How does the data below read from its first line through the line containing "-.1), 'bright paving outside')"? Print those lines exactly.

→ DATASET EXCERPT:
* * *
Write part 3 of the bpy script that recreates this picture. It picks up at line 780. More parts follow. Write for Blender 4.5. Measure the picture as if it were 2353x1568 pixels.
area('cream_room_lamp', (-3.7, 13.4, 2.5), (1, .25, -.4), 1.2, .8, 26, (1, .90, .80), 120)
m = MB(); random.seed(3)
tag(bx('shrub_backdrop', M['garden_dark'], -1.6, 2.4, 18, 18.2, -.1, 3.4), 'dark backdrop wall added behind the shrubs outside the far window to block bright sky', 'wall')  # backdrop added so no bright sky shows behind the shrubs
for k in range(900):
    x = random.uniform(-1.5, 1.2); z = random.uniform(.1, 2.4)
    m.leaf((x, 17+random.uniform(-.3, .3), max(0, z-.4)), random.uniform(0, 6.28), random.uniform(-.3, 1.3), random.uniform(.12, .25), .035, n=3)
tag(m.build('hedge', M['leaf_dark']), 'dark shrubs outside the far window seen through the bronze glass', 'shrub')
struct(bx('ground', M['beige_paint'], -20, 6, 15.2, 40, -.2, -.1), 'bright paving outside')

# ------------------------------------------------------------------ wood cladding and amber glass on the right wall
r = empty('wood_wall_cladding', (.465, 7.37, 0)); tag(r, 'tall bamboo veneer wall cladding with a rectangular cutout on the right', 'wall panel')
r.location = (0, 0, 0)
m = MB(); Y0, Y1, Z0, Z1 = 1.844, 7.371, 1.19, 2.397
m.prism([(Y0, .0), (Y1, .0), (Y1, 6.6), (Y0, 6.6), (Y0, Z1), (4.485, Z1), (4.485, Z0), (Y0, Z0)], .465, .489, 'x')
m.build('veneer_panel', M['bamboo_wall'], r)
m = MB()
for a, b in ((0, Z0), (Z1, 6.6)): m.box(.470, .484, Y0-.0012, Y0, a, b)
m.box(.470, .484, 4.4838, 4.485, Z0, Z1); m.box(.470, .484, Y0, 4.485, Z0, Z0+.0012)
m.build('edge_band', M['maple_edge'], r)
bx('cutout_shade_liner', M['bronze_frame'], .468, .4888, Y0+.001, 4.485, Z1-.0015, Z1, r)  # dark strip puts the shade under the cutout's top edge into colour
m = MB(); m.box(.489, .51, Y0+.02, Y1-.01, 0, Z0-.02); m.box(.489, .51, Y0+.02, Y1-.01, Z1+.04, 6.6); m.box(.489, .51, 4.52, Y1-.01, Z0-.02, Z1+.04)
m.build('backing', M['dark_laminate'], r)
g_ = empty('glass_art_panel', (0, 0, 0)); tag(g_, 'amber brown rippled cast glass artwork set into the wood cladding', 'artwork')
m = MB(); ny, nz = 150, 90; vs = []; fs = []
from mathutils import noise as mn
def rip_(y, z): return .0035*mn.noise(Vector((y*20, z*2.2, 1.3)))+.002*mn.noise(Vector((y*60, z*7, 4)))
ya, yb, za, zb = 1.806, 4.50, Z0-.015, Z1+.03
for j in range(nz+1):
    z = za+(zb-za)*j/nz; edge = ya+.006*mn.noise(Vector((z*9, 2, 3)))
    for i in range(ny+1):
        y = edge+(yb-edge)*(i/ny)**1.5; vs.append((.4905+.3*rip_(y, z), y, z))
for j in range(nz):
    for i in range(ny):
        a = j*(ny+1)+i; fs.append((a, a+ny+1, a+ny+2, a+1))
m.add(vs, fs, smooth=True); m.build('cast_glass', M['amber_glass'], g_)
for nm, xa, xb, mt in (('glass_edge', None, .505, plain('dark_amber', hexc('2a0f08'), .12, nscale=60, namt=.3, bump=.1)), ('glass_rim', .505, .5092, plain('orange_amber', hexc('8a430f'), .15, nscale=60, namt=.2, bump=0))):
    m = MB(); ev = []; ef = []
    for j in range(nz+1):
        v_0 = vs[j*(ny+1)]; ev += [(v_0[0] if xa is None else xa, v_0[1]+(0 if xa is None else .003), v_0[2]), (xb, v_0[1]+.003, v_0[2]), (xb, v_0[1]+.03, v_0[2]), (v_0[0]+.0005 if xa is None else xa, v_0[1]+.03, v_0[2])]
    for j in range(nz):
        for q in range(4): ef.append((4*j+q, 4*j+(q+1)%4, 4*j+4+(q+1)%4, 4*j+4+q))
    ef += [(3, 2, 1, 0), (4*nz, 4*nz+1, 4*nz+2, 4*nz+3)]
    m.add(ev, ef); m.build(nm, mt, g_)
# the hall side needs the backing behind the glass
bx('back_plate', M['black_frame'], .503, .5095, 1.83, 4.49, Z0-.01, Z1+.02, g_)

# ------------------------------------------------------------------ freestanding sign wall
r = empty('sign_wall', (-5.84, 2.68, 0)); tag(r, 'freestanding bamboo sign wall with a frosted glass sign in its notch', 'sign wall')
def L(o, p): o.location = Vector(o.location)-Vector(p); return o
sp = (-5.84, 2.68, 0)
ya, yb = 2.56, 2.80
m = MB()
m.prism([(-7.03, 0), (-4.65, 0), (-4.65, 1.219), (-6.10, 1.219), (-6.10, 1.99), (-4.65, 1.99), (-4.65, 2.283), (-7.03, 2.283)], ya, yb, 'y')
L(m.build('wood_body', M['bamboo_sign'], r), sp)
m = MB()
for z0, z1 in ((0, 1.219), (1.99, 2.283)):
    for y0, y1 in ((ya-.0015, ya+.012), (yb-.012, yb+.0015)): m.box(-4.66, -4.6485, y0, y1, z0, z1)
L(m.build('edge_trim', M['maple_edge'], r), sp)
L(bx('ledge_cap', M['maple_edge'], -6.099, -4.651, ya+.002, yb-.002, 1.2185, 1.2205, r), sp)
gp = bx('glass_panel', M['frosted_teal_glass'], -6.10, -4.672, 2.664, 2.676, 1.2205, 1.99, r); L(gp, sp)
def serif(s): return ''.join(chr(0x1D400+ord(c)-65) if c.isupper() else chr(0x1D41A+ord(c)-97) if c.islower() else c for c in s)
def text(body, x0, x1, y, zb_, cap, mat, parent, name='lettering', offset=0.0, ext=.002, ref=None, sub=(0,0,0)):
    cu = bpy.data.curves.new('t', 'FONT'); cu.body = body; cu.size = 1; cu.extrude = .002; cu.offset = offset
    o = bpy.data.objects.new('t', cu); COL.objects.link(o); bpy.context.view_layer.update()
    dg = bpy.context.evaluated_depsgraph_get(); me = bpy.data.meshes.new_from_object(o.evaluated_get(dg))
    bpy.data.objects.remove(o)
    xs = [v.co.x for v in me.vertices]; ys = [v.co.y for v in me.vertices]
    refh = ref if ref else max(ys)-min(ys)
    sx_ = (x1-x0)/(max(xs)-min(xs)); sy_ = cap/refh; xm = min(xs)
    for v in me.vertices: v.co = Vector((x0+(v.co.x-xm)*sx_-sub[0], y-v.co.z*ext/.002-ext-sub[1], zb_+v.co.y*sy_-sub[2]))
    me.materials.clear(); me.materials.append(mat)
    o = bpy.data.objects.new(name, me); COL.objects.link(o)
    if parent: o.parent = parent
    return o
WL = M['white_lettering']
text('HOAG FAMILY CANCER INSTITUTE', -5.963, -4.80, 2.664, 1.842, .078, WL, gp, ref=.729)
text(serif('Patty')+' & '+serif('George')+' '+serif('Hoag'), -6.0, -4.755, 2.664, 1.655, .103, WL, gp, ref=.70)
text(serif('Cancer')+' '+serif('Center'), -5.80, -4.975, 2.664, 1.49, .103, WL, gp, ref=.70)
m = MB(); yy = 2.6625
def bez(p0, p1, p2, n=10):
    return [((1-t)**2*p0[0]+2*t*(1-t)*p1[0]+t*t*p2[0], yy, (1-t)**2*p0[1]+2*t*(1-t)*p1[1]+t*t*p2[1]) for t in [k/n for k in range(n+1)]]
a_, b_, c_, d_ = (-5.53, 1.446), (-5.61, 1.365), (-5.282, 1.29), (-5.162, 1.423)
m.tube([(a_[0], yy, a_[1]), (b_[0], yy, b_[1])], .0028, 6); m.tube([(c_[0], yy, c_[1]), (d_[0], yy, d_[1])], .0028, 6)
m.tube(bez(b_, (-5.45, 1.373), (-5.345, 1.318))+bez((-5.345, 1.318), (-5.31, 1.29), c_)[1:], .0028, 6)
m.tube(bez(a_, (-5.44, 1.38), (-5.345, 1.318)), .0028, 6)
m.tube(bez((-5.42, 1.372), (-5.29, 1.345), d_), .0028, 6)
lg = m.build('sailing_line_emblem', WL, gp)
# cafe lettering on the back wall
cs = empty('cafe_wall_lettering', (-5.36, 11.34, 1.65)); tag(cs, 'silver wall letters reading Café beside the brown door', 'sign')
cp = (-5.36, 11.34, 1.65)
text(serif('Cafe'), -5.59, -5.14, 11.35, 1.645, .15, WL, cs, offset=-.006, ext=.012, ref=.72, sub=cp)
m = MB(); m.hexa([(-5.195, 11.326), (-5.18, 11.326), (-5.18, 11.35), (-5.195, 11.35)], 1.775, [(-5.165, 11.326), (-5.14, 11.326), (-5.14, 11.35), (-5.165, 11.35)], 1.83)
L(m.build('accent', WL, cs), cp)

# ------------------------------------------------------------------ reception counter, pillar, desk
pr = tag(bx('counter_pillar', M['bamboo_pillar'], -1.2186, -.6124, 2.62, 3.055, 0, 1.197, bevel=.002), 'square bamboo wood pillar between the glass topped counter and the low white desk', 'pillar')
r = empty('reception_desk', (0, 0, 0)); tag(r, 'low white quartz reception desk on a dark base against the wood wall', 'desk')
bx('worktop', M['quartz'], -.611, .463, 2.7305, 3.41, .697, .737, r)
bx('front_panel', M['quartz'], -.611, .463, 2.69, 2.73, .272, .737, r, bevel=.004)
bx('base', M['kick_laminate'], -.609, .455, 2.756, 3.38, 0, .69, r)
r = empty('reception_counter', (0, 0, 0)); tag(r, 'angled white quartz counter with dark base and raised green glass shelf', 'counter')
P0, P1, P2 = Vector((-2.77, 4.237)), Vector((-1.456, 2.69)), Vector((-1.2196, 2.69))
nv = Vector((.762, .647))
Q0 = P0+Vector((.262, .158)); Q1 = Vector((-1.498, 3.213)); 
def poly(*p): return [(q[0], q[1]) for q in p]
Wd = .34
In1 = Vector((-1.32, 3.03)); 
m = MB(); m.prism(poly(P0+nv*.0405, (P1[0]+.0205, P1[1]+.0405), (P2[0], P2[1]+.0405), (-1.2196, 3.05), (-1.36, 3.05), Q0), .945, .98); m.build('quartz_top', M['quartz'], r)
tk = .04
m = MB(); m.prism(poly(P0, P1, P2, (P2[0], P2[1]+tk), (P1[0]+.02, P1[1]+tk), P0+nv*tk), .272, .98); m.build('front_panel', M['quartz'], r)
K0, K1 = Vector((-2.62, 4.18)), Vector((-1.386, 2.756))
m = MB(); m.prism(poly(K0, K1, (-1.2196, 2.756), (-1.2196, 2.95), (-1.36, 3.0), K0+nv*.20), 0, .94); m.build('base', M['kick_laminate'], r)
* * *
→ FINISHED ANSWER:
Write part 3 of the bpy script that recreates this picture. It picks up at line 780. More parts follow. Write for Blender 4.5. Measure the picture as if it were 2353x1568 pixels.
area('cream_room_lamp', (-3.7, 13.4, 2.5), (1, .25, -.4), 1.2, .8, 26, (1, .90, .80), 120)
m = MB(); random.seed(3)
tag(bx('shrub_backdrop', M['garden_dark'], -1.6, 2.4, 18, 18.2, -.1, 3.4), 'dark backdrop wall added behind the shrubs outside the far window to block bright sky', 'wall')  # backdrop added so no bright sky shows behind the shrubs
for k in range(900):
    x = random.uniform(-1.5, 1.2); z = random.uniform(.1, 2.4)
    m.leaf((x, 17+random.uniform(-.3, .3), max(0, z-.4)), random.uniform(0, 6.28), random.uniform(-.3, 1.3), random.uniform(.12, .25), .035, n=3)
tag(m.build('hedge', M['leaf_dark']), 'dark shrubs outside the far window seen through the bronze glass', 'shrub')
struct(bx('ground', M['beige_paint'], -20, 6, 15.2, 40, -.2, -.1), 'bright paving outside')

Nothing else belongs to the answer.